Who’s Afraid of the Big Bad Wolf? We Are!

OPED

The world has obviously become a scarier place to live in and enjoy than it once was – scarier than during World Wars One and Two, or in the chilling times of the most destructive earthquakes Man has ever known. With international terrorism out of control – alarmingly rampant and spreading fast – human life on Earth in general and our attitudes in particular are starting to alter noticeably, forfeiting one set of values and acquiring another.

It is so much easier to go to war and defend yourself when things are clear and open between the warring parties: you know who the enemy is, you plan your strategy and you defy violence as classic war logic dictates. Incidentally, wars have always contained their part of parity and honesty, so to speak. This is no longer the case in our bizarre times of ambushed animosity when the enemy is invisible and armed to the teeth to kill you and your loved ones.

I have an educated sense of justice and ample evaluation acumen to know that it is politically incorrect to say there is something wrong going on between the Islamic and Judeo-Christian cultural routines presently – just as it was in the past – but as the famous adage has it, facts are sacred. Only the comments are not very free now! Terror has overwhelmed the planet, leaving it trembling in fear. Innocent civilians are losing their lives in this weird war just because somebody wants to murder them for some uncertain reason full of exacerbated odium and an unconscionable sense of revenge. And they are doing this with an old but renovated unconventional weapon called suicide.

Suicide bombing has nothing to do with Christianity or Judaism. As a matter of fact, suicidal termination of life is reckoned as one of the heaviest sins in our faith. Christians and Jews, or any other believers, except the Muhammadan – putting this respectfully – do not usually wire their bodies and load themselves with killing gear aiming to eventually explode themselves in the most densely populated public areas of what we call the Western World.

It is a purely Muslim invention and tool for defeating the adversary, even though the adversary is not really an adversary. Adversary in the case of the suicide bombing is only a deliberately targeted symbol in order to send a message. But this cruel message has a savage proclivity of taking hundreds of innocent lives at a time, thousands in actual aggregate and millions as possibility.

I am verbally and philosophically sweating over this strange phenomenon of terror-mongering in an attempt to somehow make head or tail of it, and the conclusion I arrive at is that it cannot be helped even if the West achieves a certain amount of temporary success in subduing the infuriated monster. The monster has countless growing heads, arms and feet, and an indomitable soul into the bargain, which claims immortality. There is no stopping the powerful blood-thirsty giant, named terrorism, unless some counter-power ends its rage with some calculated determination and practically usable sophistication.

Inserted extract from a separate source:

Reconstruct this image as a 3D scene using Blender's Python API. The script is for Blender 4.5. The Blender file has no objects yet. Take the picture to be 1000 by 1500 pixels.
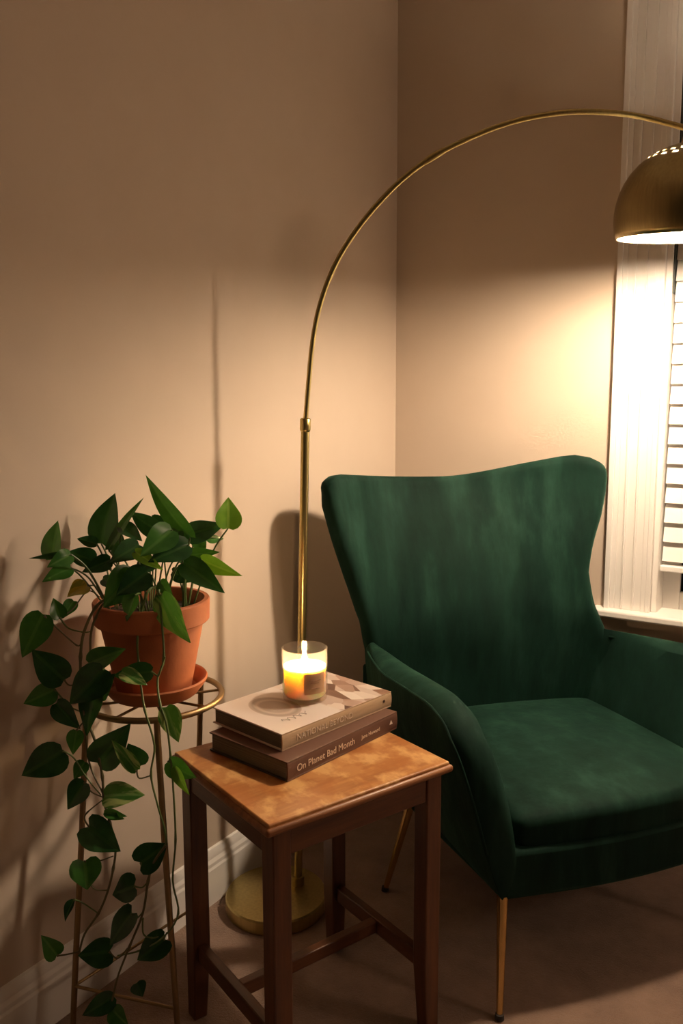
import bpy, bmesh, math, random
from mathutils import Vector, Matrix, Euler
random.seed(7)
PI = math.pi
scn = bpy.context.scene
COL = scn.collection
R = math.radians

# ------------------------------------------------------------------ camera
F = 1208.0
CAM = Vector((1.281, -2.303, 1.2))
th, yaw, roll = R(7.55), R(32.83), R(-.15)
FW = Vector((-math.sin(yaw)*math.cos(th), math.cos(yaw)*math.cos(th), -math.sin(th)))
r0 = Vector((math.cos(yaw), math.sin(yaw), 0)); u0 = r0.cross(FW)
RT = r0*math.cos(roll)+u0*math.sin(roll); UP = u0*math.cos(roll)-r0*math.sin(roll)
cd = bpy.data.cameras.new('camera'); co = bpy.data.objects.new('camera', cd); COL.objects.link(co)
m = Matrix((RT, UP, -FW)).transposed().to_4x4(); m.translation = CAM; co.matrix_world = m
cd.sensor_fit = 'VERTICAL'; cd.sensor_height = 36; cd.lens = 36*F/1500; cd.clip_start = .02
scn.camera = co
def ray(x, y): return FW+RT*((x-500)/F)-UP*((y-750)/F)
def AD(x, y, d): return CAM+ray(x, y)*d          # a place in the room at a given distance
def wall_depth(x, y):
    r = ray(x, y); return -CAM.x/r.x if r.x < 0 else 99

# ------------------------------------------------------------------ materials
def mat(name, col, rough=.5, metal=0, **kw):
    m = bpy.data.materials.new(name); m.use_nodes = True
    b = m.node_tree.nodes['Principled BSDF']
    b.inputs['Base Color'].default_value = (*col, 1); b.inputs['Roughness'].default_value = rough
    b.inputs['Metallic'].default_value = metal
    for k, v in kw.items():
        b.inputs[k.replace('_', ' ')].default_value = v
    return m
def N(m, t, **kw):
    n = m.node_tree.nodes.new(t)
    for k, v in kw.items(): setattr(n, k, v)
    return n
def L(m, a, b): m.node_tree.links.new(a, b)
def B(m): return m.node_tree.nodes['Principled BSDF']
def ramp(m, fac, stops):
    n = N(m, 'ShaderNodeValToRGB'); L(m, fac, n.inputs[0])
    e = n.color_ramp.elements
    while len(e) < len(stops): e.new(.5)
    for i, (p, c) in enumerate(stops): e[i].position = p; e[i].color = (*c, 1)
    return n.outputs[0]
def coords(m, kind='Object', scale=(1, 1, 1)):
    t = N(m, 'ShaderNodeTexCoord'); mp = N(m, 'ShaderNodeMapping'); L(m, t.outputs[kind], mp.inputs[0])
    mp.inputs['Scale'].default_value = scale; return mp.outputs[0]
def noise(m, vec, scale, detail=4, rough=.5):
    n = N(m, 'ShaderNodeTexNoise'); L(m, vec, n.inputs['Vector']); n.inputs['Scale'].default_value = scale
    n.inputs['Detail'].default_value = detail; n.inputs['Roughness'].default_value = rough; return n.outputs[0]
def bump(m, h, strength, dist=.002):
    n = N(m, 'ShaderNodeBump'); n.inputs['Strength'].default_value = strength; n.inputs['Distance'].default_value = dist
    L(m, h, n.inputs['Height']); L(m, n.outputs[0], B(m).inputs['Normal'])

M = {}
w = M['wall'] = mat('wall_paint', (.54, .42, .30), .85)
v = coords(w); L(w, ramp(w, noise(w, v, 6, 3), [(.3, (.60, .49, .385)), (.7, (.62, .51, .405))]), B(w).inputs['Base Color'])
bump(w, noise(w, v, 260, 2), .12, .001)
M['ceiling'] = mat('ceiling_paint', (.7, .64, .56), .9)
M['trim'] = mat('trim_paint', (.88, .84, .79), .38)
v = coords(M['trim'], scale=(60, 60, 1)); bump(M['trim'], noise(M['trim'], v, 2, 2), .012, .0003)
M['blind'] = mat('blind_slats', (.92, .90, .86), .45)
c = M['carpet'] = mat('carpet', (.36, .25, .17), .97)
v = coords(c); L(c, ramp(c, noise(c, v, 9, 6, .7), [(.3, (.20, .118, .080)), (.7, (.36, .225, .155))]), B(c).inputs['Base Color'])
bump(c, noise(c, v, 190, 4, .8), .8, .006)
B(c).inputs['Sheen Weight'].default_value = .3

vl = M['velvet'] = mat('green_velvet', (.012, .045, .032), .7)
vv = coords(vl, scale=(1.5, 1, .30))
nn = noise(vl, vv, 9, 5, .62)
L(vl, ramp(vl, nn, [(.32, (.0026, .0105, .0072)), (.52, (.0052, .0195, .0135)), (.70, (.0125, .0390, .0265))]), B(vl).inputs['Base Color'])
b = B(vl); b.inputs['Sheen Weight'].default_value = .20; b.inputs['Sheen Roughness'].default_value = .45
b.inputs['Sheen Tint'].default_value = (.12, .34, .235, 1); b.inputs['Specular IOR Level'].default_value = .06
bump(vl, noise(vl, coords(vl, scale=(1, 1, .4)), 16, 4), .25, .012)

def brass(name, col, rough, streak):
    k = mat(name, col, rough, 1)
    L(k, ramp(k, noise(k, coords(k, scale=streak), 5, 3), [(.3, tuple(x*.82 for x in col)), (.7, col)]), B(k).inputs['Base Color'])
    return k
M['brass'] = brass('brushed_brass', (.55, .44, .18), .30, (30, 30, 1))
M['brass_shade'] = brass('brushed_brass_dome', (.44, .355, .165), .32, (40, 40, .6))
M['brass_leg'] = brass('gold_leg', (.72, .46, .17), .26, (30, 30, 1))
M['stand'] = brass('antique_gold_stand', (.30, .205, .10), .42, (8, 8, 8))
M['shade_inner'] = mat('white_enamel', (.9, .86, .78), .6)
M['rubber'] = mat('black_rubber', (.02, .015, .012), .7)

def wood(name, cols, rough, axis):
    k = mat(name, cols[1], rough)
    sc = [26, 26, 26]; sc[axis] = 2.2
    L(k, ramp(k, noise(k, coords(k, scale=sc), 2.2, 6, .65), [(.28, cols[0]), (.5, cols[1]), (.72, cols[2])]), B(k).inputs['Base Color'])
    return k
dk = [(.050, .014, .004), (.095, .029, .008), (.145, .050, .014)]
ek = [(.13, .042, .012), (.21, .075, .022), (.30, .12, .038)]
M['wood_edge'] = wood('worn_edge', ek, .4, 0)
M['wood_leg'] = wood('walnut_leg', dk, .38, 2)
M['wood_rail_x'] = wood('walnut_rail', dk, .38, 0)
M['wood_rail_y'] = wood('walnut_rail_across', dk, .38, 1)
k = M['wood_top'] = mat('worn_table_top', (.4, .2, .06), .46)
vec = coords(k)
grain = noise(k, coords(k, scale=(3, 30, 10)), 2.5, 6, .6)
base = ramp(k, grain, [(.3, (.27, .095, .022)), (.55, (.40, .165, .045)), (.75, (.50, .235, .075))])
blot = ramp(k, noise(k, vec, 11, 5, .55), [(.44, (0, 0, 0)), (.53, (1, 1, 1))])
blot2 = ramp(k, noise(k, coords(k, scale=(1.7, 1, 1)), 17, 4, .6), [(.42, (0, 0, 0)), (.55, (1, 1, 1))])
def mix(m, fac, a, b_, mode='MIX'):
    n = N(m, 'ShaderNodeMix', data_type='RGBA', blend_type=mode)
    if hasattr(fac, 'links'): L(m, fac, n.inputs['Factor'])
    else: n.inputs['Factor'].default_value = fac
    for s, x in ((6, a), (7, b_)):
        if hasattr(x, 'links'): L(m, x, n.inputs[s])
        else: n.inputs[s].default_value = (*x, 1)
    return n.outputs[2]
c1 = mix(k, blot, base, (.60, .33, .12)); c2 = mix(k, blot2, c1, mix(k, .6, c1, (.34, .11, .02)))
L(k, c2, B(k).inputs['Base Color'])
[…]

And even if this is achievable, it will not be the best solution to the dilemma. There may be no win-win situation here. It is a double-edged sword of a kind, because there are tens of millions, if not hundreds of millions, of wonderful, hard-working, peace-loving, kind-hearted, honest and intelligent Muslims in the world who hate the fact of terrorism. They often find themselves alongside other innocents in the crowd of good victims of a suicide bomber attack.

Some bright authors might qualify the dreadful cul-de-sac as a clash of civilizations, and interpret masterfully its reasons and consequences, but this is no help. The only way out has to be traced somewhere else, in an absolutely unknown place called reconciliation, which can materialize only if we take entire Mankind’s wealth and every single source of human happiness and redistribute it so that all of the six plus billion people around the globe feel blessed and satisfied.

Is this at all possible? Most of us would say no. In which case we can forget about quenching terrorism and relaxing a little. On a totally different count, it is us- the terror fighters -who call them terrorists. They think differently of themselves – the heroes struggling for justice and freedom. Meanwhile, the big bad wolves are right here in our backyards, and no matter how courageously we try to defy the onslaught, we are still scared to death – not because we are natural cowards, but because we are just humans and want to live rather than die.